On Sun, 30 Oct 2005 17:59:39 -0600 Rob Landley wrote:
> On Sunday 30 October 2005 16:36, Linus Torvalds wrote:
>
> > > Is this a viable option?
> >
> > No.
> >
> > There is no "ordering" in a distributed environment. We have things
> > happening in parallel, adn you can't really linearize the patches.
>
> To clarify my thinking:
>
> It doesn't matter what the ordering is, as long as A) the patches are
> separated somehow, B) the resulting kernel from applying any initial subset
> (patches 1-X in the series) has some reasonable chance to build and work.
>
> Any arbitrary order is theoretically fine for (A). Alphabetical by msgid or
> sha1sum. Or the order they appear in the changelog.
>
> It's (B) that's the tricky bit, but not an insoluble problem. "The order
> Linux imported them into his tree" might give that.
>
> > The closest you can get is "git bisect", which does the right thing.
>
> Ok, so we've already got an order, whatever order git bisect puts them in.

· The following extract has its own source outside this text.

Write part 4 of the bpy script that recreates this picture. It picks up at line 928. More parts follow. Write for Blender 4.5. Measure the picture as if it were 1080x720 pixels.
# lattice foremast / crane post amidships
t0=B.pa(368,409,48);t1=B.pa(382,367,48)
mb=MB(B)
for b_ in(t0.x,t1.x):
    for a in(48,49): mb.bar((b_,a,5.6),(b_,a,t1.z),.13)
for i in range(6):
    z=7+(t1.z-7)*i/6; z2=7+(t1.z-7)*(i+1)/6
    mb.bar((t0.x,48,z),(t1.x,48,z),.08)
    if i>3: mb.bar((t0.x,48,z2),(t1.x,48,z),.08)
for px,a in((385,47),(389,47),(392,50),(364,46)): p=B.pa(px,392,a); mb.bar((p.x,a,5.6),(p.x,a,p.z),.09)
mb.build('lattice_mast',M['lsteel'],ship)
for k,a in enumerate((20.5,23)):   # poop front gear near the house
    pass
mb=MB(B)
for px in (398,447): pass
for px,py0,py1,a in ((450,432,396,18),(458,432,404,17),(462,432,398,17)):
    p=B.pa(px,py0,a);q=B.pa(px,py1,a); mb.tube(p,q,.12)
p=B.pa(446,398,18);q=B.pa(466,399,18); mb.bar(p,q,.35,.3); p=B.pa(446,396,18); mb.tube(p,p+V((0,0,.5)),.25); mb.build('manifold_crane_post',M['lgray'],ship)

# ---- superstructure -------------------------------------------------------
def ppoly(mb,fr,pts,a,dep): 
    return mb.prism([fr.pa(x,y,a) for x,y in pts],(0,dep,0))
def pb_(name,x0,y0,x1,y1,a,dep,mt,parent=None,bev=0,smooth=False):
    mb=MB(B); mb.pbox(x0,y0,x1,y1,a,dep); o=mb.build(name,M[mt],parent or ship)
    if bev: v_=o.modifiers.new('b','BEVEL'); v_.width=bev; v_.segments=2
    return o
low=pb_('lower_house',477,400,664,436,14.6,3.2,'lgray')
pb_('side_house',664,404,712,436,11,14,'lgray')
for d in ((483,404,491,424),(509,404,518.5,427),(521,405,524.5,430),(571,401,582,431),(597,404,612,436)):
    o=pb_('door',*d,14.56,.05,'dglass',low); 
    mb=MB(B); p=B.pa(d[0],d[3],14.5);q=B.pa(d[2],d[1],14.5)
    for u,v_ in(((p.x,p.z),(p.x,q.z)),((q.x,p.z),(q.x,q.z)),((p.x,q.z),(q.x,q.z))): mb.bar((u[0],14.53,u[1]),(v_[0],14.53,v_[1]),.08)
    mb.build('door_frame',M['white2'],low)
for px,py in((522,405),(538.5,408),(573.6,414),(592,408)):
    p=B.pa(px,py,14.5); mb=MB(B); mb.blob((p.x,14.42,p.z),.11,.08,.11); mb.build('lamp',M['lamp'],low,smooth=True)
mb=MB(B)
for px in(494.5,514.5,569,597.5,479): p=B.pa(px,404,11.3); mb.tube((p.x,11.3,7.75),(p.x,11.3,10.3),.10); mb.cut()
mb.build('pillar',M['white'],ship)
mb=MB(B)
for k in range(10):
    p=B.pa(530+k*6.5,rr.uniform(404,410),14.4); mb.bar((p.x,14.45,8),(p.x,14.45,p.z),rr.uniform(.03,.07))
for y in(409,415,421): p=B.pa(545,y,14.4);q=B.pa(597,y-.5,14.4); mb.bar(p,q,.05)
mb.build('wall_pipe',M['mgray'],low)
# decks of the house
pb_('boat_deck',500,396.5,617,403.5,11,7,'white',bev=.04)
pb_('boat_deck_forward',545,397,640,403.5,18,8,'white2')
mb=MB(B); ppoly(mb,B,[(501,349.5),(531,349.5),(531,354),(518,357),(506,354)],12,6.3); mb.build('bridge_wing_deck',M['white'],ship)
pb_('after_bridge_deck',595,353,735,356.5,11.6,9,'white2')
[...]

> (It doesn't have to be stable between releases, just a snapshot in time of a
> set of individual patches which, cumulatively applied,would have the same
> effect as the big rc1->rc2 diffs we've been getting.)
>
> It doesn't sound like it would be _too_ hard to abuse the "git bisect"
> mechanism to work out each possible bisection point between -rc1 and -rc1,
> and if that can be done why can't it spit out the individual patches (with
> descriptions) and cat them together?
>
> Why wouldn't this work?
Why isn't there a linus.git ordering? that can be made to work.